A sculpture by Jake and Dinos Chapman, featuring a man hanging upside down, naked and bleeding, has been installed in Sheffield Cathedral as part of “Going Public,” a city wide exhibition opening today in which five venues are exhibiting works from the collections of five reputed private collectors from the UK, Italy, Germany, and France.
The large piece by the still controversial Chapman brothers, entitled Cyber Iconic Man (1996), has been installed in the Chapel of the Holy Spirit of the Cathedral, where another 10 works loaned by uber-collector Patrizia Sandretto Re Rebaundengo are also on display, including pieces by Maurizio Cattelan, Douglas Gordon, Goshka Macuga, and Susan Philipsz.

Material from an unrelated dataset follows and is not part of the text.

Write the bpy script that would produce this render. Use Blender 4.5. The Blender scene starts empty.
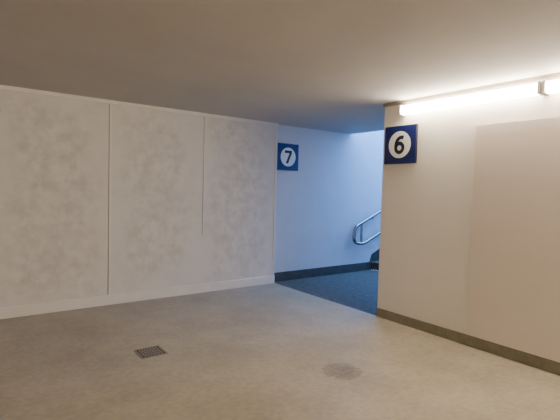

The gory sculpture might seem provocative in such pious settings. But the Very Reverend Peter Bradley, dean of Sheffield Cathedral, sees it differently.
“A lot of classic religious art shows images of really rather frightening violence, [such as] the crucifixion,” he told the BBC. “But we don’t notice that because we don’t actually see it as violence. We see it purely as an illustration of a story. Some of these artworks invite us to reflect on violence, and violence in a religious context, in a new way, and that’s strong, certainly,” he explained.
In fact, Dean Bradley had specifically asked for artworks that had “quite a punch,” according to the BBC, so that they wouldn’t be “overwhelmed by the building.”
Also, as part of “Going Public,” rarely-seen Marcel Duchamp works and archives, drawn from the collection of Egidio Marzona, are being exhibited at the art-deco Graves Gallery.
A survey of contemporary Chinese artists, drawn from the Dominique & Sylvain Levy’s dslcollection, can be seen at Site Gallery and the Sheffield Institute of the Arts gallery, and highlights from Nicolas Cattelain’s collection have gone on display at the Millennium Gallery.
“Every major European city has a publicly owned collection of visual art that has flourished as a direct result of individual philanthropic giving,” Mark Doyle and Sebastien Montabonel, initiators of the project, said in a statement. “As public funding continues to decline, the role of corporate giving and philanthropy has become ever more important for the future.”
On October 12, a summit in Sheffield will bring international art world figures together to debate the role of private philanthropy for the arts in the 21st century.
“Going Public: International Art Collectors in Sheffield” is on view at several venues across Sheffield from September 16 – December 12, 2015.